(begin)

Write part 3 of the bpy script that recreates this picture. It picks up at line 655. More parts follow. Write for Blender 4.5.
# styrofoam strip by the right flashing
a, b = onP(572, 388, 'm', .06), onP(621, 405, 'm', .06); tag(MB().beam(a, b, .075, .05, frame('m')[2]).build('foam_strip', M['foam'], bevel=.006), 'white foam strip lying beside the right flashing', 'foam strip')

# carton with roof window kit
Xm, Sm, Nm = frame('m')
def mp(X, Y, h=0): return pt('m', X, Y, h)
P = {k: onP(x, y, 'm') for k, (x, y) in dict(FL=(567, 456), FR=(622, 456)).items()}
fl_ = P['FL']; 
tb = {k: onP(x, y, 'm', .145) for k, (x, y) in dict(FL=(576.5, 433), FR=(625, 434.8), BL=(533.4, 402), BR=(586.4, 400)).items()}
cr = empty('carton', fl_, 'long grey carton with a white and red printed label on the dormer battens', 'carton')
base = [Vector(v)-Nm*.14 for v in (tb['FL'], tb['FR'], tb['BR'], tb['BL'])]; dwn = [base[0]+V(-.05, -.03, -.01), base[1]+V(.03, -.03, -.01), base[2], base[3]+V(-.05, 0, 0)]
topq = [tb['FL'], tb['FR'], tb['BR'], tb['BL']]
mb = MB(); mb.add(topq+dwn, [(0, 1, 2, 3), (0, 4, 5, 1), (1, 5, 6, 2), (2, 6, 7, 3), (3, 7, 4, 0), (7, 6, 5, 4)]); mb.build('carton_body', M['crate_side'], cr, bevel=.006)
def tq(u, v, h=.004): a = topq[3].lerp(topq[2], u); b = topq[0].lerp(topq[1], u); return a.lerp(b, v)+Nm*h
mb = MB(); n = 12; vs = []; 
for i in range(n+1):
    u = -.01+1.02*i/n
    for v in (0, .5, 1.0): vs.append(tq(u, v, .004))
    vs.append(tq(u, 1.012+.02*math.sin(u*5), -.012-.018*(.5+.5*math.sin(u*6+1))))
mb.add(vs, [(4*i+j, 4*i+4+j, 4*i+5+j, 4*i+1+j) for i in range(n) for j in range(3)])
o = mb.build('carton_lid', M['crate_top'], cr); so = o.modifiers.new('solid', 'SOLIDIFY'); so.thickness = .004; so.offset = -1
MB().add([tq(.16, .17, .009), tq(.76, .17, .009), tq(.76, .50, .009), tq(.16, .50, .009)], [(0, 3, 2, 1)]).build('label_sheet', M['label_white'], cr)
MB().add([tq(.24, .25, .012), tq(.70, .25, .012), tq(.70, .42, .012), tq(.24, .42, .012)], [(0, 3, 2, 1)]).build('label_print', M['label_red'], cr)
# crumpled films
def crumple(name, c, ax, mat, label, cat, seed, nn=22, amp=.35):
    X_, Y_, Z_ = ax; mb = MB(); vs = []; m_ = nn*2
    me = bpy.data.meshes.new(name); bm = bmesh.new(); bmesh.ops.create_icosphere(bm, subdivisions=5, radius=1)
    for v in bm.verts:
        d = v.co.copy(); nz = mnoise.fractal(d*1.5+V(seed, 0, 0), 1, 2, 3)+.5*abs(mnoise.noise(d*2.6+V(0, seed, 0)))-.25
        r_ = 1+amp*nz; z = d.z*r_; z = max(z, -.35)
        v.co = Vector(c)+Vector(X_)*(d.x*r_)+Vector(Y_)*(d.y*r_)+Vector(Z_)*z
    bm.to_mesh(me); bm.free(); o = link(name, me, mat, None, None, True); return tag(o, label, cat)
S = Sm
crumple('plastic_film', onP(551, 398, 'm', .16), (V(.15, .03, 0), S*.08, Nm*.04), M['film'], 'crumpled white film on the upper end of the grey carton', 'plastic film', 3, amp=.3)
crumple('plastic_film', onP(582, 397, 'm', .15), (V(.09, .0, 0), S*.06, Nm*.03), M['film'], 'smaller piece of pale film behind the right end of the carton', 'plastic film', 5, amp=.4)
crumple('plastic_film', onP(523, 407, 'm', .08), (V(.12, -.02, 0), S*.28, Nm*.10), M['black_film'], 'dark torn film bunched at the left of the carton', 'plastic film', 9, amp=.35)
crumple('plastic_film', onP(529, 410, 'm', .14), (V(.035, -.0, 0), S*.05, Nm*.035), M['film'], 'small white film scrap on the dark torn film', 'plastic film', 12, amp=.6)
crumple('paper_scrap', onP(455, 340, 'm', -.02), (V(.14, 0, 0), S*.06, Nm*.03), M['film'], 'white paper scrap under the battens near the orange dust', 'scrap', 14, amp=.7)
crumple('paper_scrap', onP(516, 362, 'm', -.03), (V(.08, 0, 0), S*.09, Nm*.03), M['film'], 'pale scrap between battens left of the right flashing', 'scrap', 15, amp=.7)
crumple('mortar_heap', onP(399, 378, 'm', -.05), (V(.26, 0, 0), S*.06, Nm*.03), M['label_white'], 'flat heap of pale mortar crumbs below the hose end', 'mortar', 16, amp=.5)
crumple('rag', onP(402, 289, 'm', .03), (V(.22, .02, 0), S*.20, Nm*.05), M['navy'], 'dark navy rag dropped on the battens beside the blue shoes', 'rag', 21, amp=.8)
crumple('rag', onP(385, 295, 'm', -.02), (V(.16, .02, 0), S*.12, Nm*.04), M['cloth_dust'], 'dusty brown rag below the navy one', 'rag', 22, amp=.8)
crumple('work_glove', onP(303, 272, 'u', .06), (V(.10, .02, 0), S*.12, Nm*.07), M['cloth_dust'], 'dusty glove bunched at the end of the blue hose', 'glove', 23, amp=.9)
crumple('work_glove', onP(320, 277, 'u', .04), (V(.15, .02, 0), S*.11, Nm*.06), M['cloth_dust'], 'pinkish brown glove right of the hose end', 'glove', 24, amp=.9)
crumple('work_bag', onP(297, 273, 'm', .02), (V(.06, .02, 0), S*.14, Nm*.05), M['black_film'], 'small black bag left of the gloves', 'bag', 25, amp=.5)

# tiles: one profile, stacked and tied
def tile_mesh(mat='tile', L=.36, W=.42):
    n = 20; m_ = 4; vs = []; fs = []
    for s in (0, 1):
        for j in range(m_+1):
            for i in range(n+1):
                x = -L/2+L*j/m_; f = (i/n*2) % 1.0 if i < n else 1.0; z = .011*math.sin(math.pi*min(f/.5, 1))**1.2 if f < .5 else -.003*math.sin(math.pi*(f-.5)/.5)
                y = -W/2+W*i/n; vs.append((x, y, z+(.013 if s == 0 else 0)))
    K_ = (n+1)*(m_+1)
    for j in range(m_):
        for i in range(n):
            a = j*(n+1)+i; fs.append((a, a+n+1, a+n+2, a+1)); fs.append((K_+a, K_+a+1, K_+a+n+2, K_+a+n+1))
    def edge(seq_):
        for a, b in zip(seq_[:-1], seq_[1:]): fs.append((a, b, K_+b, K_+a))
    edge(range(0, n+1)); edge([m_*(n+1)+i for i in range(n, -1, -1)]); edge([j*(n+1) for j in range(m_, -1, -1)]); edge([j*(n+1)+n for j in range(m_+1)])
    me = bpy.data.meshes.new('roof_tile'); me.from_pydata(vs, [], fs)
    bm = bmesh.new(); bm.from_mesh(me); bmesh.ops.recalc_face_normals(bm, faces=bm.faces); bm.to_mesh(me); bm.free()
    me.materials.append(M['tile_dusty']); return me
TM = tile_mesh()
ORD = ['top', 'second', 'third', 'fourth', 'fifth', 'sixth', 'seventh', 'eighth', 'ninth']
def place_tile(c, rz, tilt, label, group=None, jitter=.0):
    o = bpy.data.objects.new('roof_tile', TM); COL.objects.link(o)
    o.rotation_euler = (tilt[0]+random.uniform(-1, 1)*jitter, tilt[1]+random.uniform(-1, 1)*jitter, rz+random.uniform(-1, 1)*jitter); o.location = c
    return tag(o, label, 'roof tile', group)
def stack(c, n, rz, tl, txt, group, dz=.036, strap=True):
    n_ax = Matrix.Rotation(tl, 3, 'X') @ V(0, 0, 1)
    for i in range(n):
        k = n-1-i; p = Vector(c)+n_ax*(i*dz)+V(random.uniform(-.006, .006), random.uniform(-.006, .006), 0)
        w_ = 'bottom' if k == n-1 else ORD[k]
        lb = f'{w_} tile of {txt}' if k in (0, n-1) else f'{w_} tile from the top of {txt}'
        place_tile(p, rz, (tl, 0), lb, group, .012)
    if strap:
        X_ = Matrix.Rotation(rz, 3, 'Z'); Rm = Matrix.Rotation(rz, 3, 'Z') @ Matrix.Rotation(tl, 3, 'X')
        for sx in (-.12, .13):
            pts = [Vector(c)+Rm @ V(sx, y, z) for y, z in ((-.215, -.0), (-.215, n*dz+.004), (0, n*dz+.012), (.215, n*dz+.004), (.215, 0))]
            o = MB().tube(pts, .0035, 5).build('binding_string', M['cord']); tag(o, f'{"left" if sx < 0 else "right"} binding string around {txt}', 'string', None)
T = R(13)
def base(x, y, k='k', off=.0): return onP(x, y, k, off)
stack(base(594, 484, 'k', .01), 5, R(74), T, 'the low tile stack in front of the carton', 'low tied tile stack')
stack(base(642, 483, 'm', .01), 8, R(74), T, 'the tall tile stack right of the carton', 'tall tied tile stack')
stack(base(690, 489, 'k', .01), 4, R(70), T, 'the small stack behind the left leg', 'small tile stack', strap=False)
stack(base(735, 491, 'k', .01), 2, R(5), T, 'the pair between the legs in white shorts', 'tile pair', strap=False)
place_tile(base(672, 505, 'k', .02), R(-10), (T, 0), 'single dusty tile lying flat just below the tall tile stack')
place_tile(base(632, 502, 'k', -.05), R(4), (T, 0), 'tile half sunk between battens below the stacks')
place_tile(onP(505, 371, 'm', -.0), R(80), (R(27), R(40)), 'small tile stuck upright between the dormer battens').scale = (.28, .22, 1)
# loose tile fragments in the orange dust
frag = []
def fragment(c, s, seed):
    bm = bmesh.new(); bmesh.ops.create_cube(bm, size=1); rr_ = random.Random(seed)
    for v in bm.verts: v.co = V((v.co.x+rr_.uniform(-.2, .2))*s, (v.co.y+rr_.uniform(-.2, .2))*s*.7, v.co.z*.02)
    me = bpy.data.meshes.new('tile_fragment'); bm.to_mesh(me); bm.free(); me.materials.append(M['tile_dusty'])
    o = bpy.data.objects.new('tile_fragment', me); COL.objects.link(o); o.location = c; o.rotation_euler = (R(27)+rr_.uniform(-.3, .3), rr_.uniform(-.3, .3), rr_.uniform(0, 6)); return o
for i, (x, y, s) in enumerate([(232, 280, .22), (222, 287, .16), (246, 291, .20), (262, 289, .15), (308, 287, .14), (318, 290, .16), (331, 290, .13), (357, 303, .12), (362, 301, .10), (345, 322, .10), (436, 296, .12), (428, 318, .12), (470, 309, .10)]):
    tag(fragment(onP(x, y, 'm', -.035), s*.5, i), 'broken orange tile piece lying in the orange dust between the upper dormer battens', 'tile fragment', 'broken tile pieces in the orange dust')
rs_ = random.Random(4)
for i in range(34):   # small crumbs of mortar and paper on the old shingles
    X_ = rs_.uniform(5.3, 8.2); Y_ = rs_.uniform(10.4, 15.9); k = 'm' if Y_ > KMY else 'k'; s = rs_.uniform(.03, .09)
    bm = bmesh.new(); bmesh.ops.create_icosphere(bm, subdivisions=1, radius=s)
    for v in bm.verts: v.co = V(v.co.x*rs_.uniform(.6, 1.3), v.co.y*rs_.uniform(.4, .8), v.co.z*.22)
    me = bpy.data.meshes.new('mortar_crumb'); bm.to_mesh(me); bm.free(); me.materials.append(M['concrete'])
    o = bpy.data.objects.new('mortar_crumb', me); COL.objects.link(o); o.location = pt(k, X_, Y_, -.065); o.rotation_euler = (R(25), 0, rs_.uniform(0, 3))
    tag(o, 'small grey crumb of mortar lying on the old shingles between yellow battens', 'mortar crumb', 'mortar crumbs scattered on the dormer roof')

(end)

AIM OF THE TASK:
Quote the data above verbatim from its first line to the line that includes "a, b = onP(572, 388, 'm', .06), onP(621, 405, 'm', .06);", with both boundary lines retained.

RESPONSE TO THIS TASK:
Write part 3 of the bpy script that recreates this picture. It picks up at line 655. More parts follow. Write for Blender 4.5.
# styrofoam strip by the right flashing
a, b = onP(572, 388, 'm', .06), onP(621, 405, 'm', .06); tag(MB().beam(a, b, .075, .05, frame('m')[2]).build('foam_strip', M['foam'], bevel=.006), 'white foam strip lying beside the right flashing', 'foam strip')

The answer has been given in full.